Would you output the whole listing below, exactly as it reads?

Source material start

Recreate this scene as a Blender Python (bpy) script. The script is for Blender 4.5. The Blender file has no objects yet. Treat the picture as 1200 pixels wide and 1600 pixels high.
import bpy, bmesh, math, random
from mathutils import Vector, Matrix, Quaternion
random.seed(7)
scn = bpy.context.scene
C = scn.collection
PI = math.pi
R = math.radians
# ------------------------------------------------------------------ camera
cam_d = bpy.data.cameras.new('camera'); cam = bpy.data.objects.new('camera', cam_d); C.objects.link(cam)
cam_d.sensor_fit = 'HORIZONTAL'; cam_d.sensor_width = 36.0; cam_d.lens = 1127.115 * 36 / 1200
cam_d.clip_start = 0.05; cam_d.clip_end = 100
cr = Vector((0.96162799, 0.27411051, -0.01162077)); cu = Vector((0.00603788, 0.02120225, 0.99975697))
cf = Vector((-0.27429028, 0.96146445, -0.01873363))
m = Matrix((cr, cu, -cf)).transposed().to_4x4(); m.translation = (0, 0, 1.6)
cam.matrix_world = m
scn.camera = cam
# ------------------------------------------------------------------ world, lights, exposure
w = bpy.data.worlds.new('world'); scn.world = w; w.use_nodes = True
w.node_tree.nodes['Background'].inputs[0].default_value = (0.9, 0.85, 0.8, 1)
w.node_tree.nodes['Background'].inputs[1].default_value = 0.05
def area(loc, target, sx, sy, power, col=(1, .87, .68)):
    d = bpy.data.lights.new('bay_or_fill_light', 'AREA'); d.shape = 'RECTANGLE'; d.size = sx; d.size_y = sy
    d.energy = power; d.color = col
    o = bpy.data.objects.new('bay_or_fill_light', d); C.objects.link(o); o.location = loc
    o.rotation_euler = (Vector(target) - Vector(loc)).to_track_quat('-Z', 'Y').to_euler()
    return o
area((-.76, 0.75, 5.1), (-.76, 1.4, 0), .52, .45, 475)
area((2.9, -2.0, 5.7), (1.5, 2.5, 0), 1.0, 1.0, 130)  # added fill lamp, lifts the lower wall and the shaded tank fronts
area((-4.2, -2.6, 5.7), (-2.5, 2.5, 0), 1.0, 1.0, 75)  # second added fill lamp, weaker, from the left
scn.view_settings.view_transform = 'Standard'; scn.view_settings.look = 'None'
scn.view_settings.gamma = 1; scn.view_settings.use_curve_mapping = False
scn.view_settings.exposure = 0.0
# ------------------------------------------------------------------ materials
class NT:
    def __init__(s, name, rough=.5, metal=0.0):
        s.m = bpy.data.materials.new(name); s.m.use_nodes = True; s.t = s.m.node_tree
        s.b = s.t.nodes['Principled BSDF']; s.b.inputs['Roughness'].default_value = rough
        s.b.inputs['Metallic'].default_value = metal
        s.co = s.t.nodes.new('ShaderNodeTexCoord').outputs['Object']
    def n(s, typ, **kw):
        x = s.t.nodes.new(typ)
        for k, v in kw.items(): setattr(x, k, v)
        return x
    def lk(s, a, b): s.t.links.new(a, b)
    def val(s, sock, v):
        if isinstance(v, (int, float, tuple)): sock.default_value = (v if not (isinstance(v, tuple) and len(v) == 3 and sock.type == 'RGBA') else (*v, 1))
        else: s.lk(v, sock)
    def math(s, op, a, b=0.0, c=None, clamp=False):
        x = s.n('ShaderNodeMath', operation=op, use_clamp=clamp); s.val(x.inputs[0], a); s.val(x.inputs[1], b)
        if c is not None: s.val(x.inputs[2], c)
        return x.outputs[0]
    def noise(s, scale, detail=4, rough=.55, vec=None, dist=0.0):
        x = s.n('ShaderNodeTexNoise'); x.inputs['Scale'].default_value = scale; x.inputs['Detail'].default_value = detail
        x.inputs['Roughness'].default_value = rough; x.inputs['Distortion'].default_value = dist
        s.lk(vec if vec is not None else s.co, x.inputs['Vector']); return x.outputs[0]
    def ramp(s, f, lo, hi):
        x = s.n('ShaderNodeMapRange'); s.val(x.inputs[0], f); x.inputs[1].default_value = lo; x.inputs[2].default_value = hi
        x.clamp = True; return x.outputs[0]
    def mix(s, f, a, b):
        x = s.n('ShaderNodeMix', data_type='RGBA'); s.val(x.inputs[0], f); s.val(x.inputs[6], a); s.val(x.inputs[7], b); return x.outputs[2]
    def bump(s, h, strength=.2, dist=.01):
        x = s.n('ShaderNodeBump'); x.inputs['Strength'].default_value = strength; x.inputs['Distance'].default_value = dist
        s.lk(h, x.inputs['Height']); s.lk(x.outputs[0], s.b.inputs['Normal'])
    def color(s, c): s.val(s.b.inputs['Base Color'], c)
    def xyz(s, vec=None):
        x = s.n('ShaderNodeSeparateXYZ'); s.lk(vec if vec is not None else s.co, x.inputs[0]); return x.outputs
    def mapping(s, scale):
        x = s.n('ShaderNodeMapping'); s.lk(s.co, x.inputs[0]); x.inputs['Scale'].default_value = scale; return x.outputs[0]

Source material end

Answer to this problem >>
Recreate this scene as a Blender Python (bpy) script. The script is for Blender 4.5. The Blender file has no objects yet. Treat the picture as 1200 pixels wide and 1600 pixels high.
import bpy, bmesh, math, random
from mathutils import Vector, Matrix, Quaternion
random.seed(7)
scn = bpy.context.scene
C = scn.collection
PI = math.pi
R = math.radians
# ------------------------------------------------------------------ camera
cam_d = bpy.data.cameras.new('camera'); cam = bpy.data.objects.new('camera', cam_d); C.objects.link(cam)
cam_d.sensor_fit = 'HORIZONTAL'; cam_d.sensor_width = 36.0; cam_d.lens = 1127.115 * 36 / 1200
cam_d.clip_start = 0.05; cam_d.clip_end = 100
cr = Vector((0.96162799, 0.27411051, -0.01162077)); cu = Vector((0.00603788, 0.02120225, 0.99975697))
cf = Vector((-0.27429028, 0.96146445, -0.01873363))
m = Matrix((cr, cu, -cf)).transposed().to_4x4(); m.translation = (0, 0, 1.6)
cam.matrix_world = m
scn.camera = cam
# ------------------------------------------------------------------ world, lights, exposure
w = bpy.data.worlds.new('world'); scn.world = w; w.use_nodes = True
w.node_tree.nodes['Background'].inputs[0].default_value = (0.9, 0.85, 0.8, 1)
w.node_tree.nodes['Background'].inputs[1].default_value = 0.05
def area(loc, target, sx, sy, power, col=(1, .87, .68)):
    d = bpy.data.lights.new('bay_or_fill_light', 'AREA'); d.shape = 'RECTANGLE'; d.size = sx; d.size_y = sy
    d.energy = power; d.color = col
    o = bpy.data.objects.new('bay_or_fill_light', d); C.objects.link(o); o.location = loc
    o.rotation_euler = (Vector(target) - Vector(loc)).to_track_quat('-Z', 'Y').to_euler()
    return o
area((-.76, 0.75, 5.1), (-.76, 1.4, 0), .52, .45, 475)
area((2.9, -2.0, 5.7), (1.5, 2.5, 0), 1.0, 1.0, 130)  # added fill lamp, lifts the lower wall and the shaded tank fronts
area((-4.2, -2.6, 5.7), (-2.5, 2.5, 0), 1.0, 1.0, 75)  # second added fill lamp, weaker, from the left
scn.view_settings.view_transform = 'Standard'; scn.view_settings.look = 'None'
scn.view_settings.gamma = 1; scn.view_settings.use_curve_mapping = False
scn.view_settings.exposure = 0.0
# ------------------------------------------------------------------ materials
class NT:
    def __init__(s, name, rough=.5, metal=0.0):
        s.m = bpy.data.materials.new(name); s.m.use_nodes = True; s.t = s.m.node_tree
        s.b = s.t.nodes['Principled BSDF']; s.b.inputs['Roughness'].default_value = rough
        s.b.inputs['Metallic'].default_value = metal
        s.co = s.t.nodes.new('ShaderNodeTexCoord').outputs['Object']
    def n(s, typ, **kw):
        x = s.t.nodes.new(typ)
        for k, v in kw.items(): setattr(x, k, v)
        return x
    def lk(s, a, b): s.t.links.new(a, b)
    def val(s, sock, v):
        if isinstance(v, (int, float, tuple)): sock.default_value = (v if not (isinstance(v, tuple) and len(v) == 3 and sock.type == 'RGBA') else (*v, 1))
        else: s.lk(v, sock)
    def math(s, op, a, b=0.0, c=None, clamp=False):
        x = s.n('ShaderNodeMath', operation=op, use_clamp=clamp); s.val(x.inputs[0], a); s.val(x.inputs[1], b)
        if c is not None: s.val(x.inputs[2], c)
        return x.outputs[0]
    def noise(s, scale, detail=4, rough=.55, vec=None, dist=0.0):
        x = s.n('ShaderNodeTexNoise'); x.inputs['Scale'].default_value = scale; x.inputs['Detail'].default_value = detail
        x.inputs['Roughness'].default_value = rough; x.inputs['Distortion'].default_value = dist
        s.lk(vec if vec is not None else s.co, x.inputs['Vector']); return x.outputs[0]
    def ramp(s, f, lo, hi):
        x = s.n('ShaderNodeMapRange'); s.val(x.inputs[0], f); x.inputs[1].default_value = lo; x.inputs[2].default_value = hi
        x.clamp = True; return x.outputs[0]
    def mix(s, f, a, b):
        x = s.n('ShaderNodeMix', data_type='RGBA'); s.val(x.inputs[0], f); s.val(x.inputs[6], a); s.val(x.inputs[7], b); return x.outputs[2]
    def bump(s, h, strength=.2, dist=.01):
        x = s.n('ShaderNodeBump'); x.inputs['Strength'].default_value = strength; x.inputs['Distance'].default_value = dist
        s.lk(h, x.inputs['Height']); s.lk(x.outputs[0], s.b.inputs['Normal'])
    def color(s, c): s.val(s.b.inputs['Base Color'], c)
    def xyz(s, vec=None):
        x = s.n('ShaderNodeSeparateXYZ'); s.lk(vec if vec is not None else s.co, x.inputs[0]); return x.outputs
    def mapping(s, scale):
        x = s.n('ShaderNodeMapping'); s.lk(s.co, x.inputs[0]); x.inputs['Scale'].default_value = scale; return x.outputs[0]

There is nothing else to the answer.